«Rien ne sera oublié» a déclaré le président arménien Serge Sarkissian ce vendredi matin après avoir déposé une gerbe de fleurs au Mémorial des victimes du génocide arménien, sur les hauteurs de la capitale Erevan. Après une minute de silence à la mémoire des victimes, Serge Sarkissian a «remercié» les dirigeants étrangers venus prendre part aux commémorations, dont le président français François Hollande et son homologue russe Vladimir Poutine. «Nous nous souvenons et nous exigeons» la reconnaissance du caractère génocidaire des massacres a ajouté le chef de l'Etat arménien.
«Nous n'oublierons jamais»
«Je m'incline devant la mémoire des victimes et je viens dire à mes amis arméniens que nous n'oublierons jamais les tragédies que votre peuple a traversées», a déclaré pour sa part le président François Hollande. «Il y a en Turquie des mots, et des mots importants, qui ont déjà été prononcés mais d'autres sont encore attendus pour que le partage du chagrin puisse devenir le partage d'un destin».
Le président français souhaite que la Turquie, qui n'évoque qu'une guerre civile en Anatolie, reconnaisse le génocide. Un million et demi d'Arméniens ont été massacrés entre 1915 et 1917, pendant les dernières années de l'Empire ottoman. Une vingtaine de pays, parmi lesquels la France et la Russie, ont reconnu qu'il s'agissait là d'un génocide. Une définition appuyée par de nombreux historiens. Mais le ministre turc chargé des Relations européennes, Vlokan Bozkir, veut tourner cette page de l'histoire : «Nous devons avoir un devoir de mémoire» pour cette tragédie mais elle ne doit pas altérer les relations entre les deux pays dans «les 1 000 ans à venir», a-t-il précisé, sans toutefois utiliser le terme génocide.
«Rien ne peut justifier des massacres de masse.» a de son côté lancé le président russe devant les dirigeants étrangers et responsables arméniens réunis dans la capitale arménienne.
A lire aussi : Génocide arménien : la quête de mémoire
Des cérémonies commémoratives sont aussi organisées ce vendredi par de nombreuses diasporas arméniennes à Los Angeles, Stockholm, Beyrouth, Paris ou encore Marseille où plusieurs milliers de personnes ont participé à diverses manifestations.
Ces célébrations interviennent au lendemain de la canonisation par l'Église arménienne des 1,5 million de morts dans ces massacres, pendant la plus importante canonisation en nombre jamais décidée par une Église chrétienne. «Par millions, notre peuple a été déraciné et massacré de manière préméditée, par le feu et l'épée, il a goûté aux fruits amers de la torture et du chagrin», a déclaré jeudi le chef de l'Église arménienne, le Catholicos Karékine II.
L'Allemagne, par la voix de son président Joachim Gauck, a reconnu jeudi soir pour la première fois le génocide arménien, soulignant sa «coresponsabilité» dans ce crime attribué à son allié ottoman pendant la Première guerre mondiale.
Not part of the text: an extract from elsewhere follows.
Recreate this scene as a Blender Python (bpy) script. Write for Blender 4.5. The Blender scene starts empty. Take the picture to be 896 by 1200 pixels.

Le Parlement autrichien a quant à lui observé mercredi une minute de silence pour marquer ce génocide, une première dans ce pays, allié à l'époque à l'Empire ottoman. Un geste qui a provoqué la fureur de la Turquie : celle-ci a dénoncé une «injure au peuple turc» et rappelé pour consultation son ambassadeur à Vienne.
Le président américain Barack Obama ne s'est de son côté risqué jeudi qu'à évoquer un «terrible carnage» dans un communiqué aux mots soigneusement choisis, évitant d'employer le mot «génocide». Ce vendredi, la Bulgarie, pays voisin de la Turquie, a reconnu «l'extermination massive des Arméniens» il y a 100 ans, tout en évitant également le terme de «génocide» et en distinguant bien l'Empire ottoman de la Turquie actuelle.
A lire aussi : La promesse envolée de Barack Obama
Ces derniers jours, le gouvernement turc avait déjà été très irrité par les déclarations du pape François, qui a prononcé pour la première fois le mot de «génocide» des Arméniens, et par le Parlement européen qui a demandé à la Turquie de le reconnaître.
La Turquie célèbre de son côté vendredi le 100e anniversaire du début de la bataille de Gallipoli, épisode meurtrier de la Première guerre mondiale, un jour avant le début historique des combats.